Similarly, a document from a bilateral aid agency stated that it can experimentally evaluate only 5 percent of the total development assistance under its management, noting in particular its inability to perform evaluations of institutional reforms.
I disagree. Institutional structures and reforms affect – at the end of the day – individual behavior in citizens and functionaries.
And we can generate rigorous evidence on this behaviour based on randomized evaluations.
And we have to be able to generalize and validate these evaluations in order to inform the larger institucional frameworks, based on hard evidence.
The fact is, I believe, that this kind of conclusions follow from the skewed approach we apply to institutional reforms, which helps to explain our limited success in their application. Historically, institutional reforms have focused more on the instrument (the formal or informal rules that we want change), than on the behavior (of citizens or public officials) that the change in rules seeks to influence in order to achieve a specific result (for example, to increase tax receipts, formalize employment, or provide more access to the judicial system).
By focusing our attention on rules or institutional arrangements, the path to change tends to become mired in ideologies that claim superiority for a certain institutional engineering approach over another (usually because it is practiced in a more advanced or more admired country).

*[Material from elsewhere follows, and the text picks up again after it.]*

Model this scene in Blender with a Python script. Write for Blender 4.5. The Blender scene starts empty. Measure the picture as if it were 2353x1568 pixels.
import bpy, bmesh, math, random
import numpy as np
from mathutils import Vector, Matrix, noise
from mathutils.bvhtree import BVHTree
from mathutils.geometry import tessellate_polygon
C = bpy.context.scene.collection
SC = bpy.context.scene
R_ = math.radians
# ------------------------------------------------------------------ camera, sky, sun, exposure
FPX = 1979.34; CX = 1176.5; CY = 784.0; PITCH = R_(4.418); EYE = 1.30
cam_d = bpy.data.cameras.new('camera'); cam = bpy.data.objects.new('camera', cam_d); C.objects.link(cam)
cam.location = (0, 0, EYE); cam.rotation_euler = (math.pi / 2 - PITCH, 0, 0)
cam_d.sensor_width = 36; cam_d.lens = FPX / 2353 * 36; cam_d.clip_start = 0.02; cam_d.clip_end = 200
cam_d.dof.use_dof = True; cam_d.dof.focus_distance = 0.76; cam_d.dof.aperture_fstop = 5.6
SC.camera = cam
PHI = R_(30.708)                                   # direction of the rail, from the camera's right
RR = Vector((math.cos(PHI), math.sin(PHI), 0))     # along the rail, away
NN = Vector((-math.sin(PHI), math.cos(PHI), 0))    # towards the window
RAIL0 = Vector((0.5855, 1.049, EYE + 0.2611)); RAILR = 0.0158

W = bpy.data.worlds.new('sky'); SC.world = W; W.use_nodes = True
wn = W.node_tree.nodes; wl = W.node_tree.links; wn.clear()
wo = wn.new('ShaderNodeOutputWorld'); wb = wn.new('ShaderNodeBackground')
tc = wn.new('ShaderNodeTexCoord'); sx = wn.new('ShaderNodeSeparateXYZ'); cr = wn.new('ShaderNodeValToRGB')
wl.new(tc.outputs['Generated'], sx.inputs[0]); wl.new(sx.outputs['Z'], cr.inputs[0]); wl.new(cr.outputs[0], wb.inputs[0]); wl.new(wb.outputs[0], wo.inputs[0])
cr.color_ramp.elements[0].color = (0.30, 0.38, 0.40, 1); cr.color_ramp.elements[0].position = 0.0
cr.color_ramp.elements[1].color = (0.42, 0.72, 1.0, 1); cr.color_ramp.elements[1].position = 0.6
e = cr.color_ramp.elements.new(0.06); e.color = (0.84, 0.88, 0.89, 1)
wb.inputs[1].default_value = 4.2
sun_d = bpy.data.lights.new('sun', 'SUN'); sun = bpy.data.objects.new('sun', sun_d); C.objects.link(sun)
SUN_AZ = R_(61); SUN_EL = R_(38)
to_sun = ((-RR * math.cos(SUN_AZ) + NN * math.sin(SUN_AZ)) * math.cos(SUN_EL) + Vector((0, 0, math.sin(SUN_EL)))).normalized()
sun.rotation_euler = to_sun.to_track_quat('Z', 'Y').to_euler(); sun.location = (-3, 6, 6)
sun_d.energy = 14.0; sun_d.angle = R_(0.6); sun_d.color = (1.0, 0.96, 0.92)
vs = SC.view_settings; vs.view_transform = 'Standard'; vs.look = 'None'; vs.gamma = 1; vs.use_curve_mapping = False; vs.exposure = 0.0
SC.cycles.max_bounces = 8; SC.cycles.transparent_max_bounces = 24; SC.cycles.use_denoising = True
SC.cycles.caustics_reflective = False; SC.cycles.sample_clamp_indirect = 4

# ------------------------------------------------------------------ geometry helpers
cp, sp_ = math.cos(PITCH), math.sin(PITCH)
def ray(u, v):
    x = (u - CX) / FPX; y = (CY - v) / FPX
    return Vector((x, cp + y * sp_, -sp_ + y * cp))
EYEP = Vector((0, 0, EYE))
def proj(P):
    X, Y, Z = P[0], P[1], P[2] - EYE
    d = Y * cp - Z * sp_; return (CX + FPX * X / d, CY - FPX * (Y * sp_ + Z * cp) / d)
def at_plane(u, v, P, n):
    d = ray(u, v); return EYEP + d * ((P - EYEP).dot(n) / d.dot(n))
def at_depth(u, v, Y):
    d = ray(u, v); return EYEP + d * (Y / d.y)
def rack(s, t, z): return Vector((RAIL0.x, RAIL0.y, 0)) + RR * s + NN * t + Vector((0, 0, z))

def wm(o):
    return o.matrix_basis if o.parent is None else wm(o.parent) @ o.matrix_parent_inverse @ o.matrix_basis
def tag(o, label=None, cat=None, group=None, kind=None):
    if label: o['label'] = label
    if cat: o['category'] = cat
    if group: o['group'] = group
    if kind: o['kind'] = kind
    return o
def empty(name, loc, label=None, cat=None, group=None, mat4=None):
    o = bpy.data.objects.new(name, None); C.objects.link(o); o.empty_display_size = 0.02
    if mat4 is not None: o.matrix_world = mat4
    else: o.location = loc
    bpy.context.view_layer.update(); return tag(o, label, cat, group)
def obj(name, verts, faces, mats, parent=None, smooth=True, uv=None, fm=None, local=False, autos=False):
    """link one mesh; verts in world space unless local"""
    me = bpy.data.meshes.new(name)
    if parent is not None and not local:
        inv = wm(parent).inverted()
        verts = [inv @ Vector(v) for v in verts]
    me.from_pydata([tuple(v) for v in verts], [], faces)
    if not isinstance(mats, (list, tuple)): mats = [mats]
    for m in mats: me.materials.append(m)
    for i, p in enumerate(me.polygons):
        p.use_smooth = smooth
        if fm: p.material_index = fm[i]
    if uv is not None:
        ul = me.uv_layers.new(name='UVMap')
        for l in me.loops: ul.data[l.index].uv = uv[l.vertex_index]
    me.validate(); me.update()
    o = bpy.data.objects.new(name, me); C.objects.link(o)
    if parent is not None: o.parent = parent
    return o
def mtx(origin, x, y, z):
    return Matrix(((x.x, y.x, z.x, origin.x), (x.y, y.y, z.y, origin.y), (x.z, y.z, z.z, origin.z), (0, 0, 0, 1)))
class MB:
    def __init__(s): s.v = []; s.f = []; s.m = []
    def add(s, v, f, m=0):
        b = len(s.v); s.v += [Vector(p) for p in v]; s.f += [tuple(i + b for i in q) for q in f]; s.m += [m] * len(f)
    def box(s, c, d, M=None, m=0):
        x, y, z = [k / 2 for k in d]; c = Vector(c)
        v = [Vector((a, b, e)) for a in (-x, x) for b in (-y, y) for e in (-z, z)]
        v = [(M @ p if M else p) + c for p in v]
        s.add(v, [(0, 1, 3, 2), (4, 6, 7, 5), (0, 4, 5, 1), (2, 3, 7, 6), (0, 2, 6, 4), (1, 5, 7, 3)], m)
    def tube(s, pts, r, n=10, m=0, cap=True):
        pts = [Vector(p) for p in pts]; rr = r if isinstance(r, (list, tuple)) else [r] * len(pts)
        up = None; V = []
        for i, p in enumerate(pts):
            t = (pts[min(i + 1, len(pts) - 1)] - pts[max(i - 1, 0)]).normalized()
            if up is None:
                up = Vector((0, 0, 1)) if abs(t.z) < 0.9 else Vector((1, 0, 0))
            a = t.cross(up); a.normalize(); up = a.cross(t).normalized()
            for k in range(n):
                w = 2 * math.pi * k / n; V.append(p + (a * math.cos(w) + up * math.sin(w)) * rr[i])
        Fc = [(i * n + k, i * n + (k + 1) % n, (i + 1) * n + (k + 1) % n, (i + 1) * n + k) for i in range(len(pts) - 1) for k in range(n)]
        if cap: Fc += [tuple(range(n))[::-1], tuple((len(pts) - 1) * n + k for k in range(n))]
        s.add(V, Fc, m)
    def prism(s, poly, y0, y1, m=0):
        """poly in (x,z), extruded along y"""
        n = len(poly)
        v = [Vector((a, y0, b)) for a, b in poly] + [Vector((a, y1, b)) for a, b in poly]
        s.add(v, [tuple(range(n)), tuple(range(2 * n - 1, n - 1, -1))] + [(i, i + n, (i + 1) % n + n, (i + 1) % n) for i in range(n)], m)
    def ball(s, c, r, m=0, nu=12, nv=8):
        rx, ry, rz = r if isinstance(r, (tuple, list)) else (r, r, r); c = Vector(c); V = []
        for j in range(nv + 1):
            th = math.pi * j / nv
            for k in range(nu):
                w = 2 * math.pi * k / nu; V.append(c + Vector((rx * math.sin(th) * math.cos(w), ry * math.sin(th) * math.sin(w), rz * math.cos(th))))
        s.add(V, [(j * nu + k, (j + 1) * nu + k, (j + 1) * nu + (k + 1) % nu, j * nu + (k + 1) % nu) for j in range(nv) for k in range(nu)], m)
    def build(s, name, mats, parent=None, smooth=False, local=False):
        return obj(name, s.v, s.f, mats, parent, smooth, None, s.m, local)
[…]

We operate through imitation (even in his time, de Tocqueville said that institutional museums contained very few originals and many copies.)
The result is that many institutional transplants are rejected and the new rules are merely approved, and not translated into changes in behavior. Even worse, they are twisted by the participants in ways that subvert their original intention.
This is what a colleague of mine calls the corruption of anti-corruption, when warnings are issued about anti-corruption measures and attention is diverted from substantive issues that remain unaddressed.
We frequently invest in institutional changes that are not based on empirical evidence that demonstrate causal connections between institutions, effects on behavior, and ultimate objectives. Very frequently the excuse is that these changes do not have a counter factual. The truth is that very few assessments provide not even a rigorous before and after narrative that describes the changes taking place
If we focus on changes in behavior of officials and citizens that we want to modify, and we apply experimental logic to their design and evaluation processes, we will uncover more effective and efficient approaches.
“Randomization” is one of the methods at our disposal for testing the effects of various approaches (e.g., different relationships between tax inspectors and groups of randomly selected taxpayers, and ascertaining their effects on compliance and tax revenue). Other empirical methods can be applied to collect evidence to match tables of available administrative data.
An example of this effort is contained in an article on the effects of different levels of administrative effort in implementing labor standards in Brazil.
Some will say that this cannot be done, that all citizens should be treated equally. But the fact is that random selection of a sample can, in fact, give all potentially affected actors the same options. In addition, the different approaches would be carried out within reasonable policy spaces where citizens and public officials interact.
Sometimes, just by using a different way to frame options for citizens to relate to governmental officials can produce substantial change.
This is also the point of Nudge, the provocative text of Thaler and Sunstein where we can find many examples that show the potential for public policy of this approach.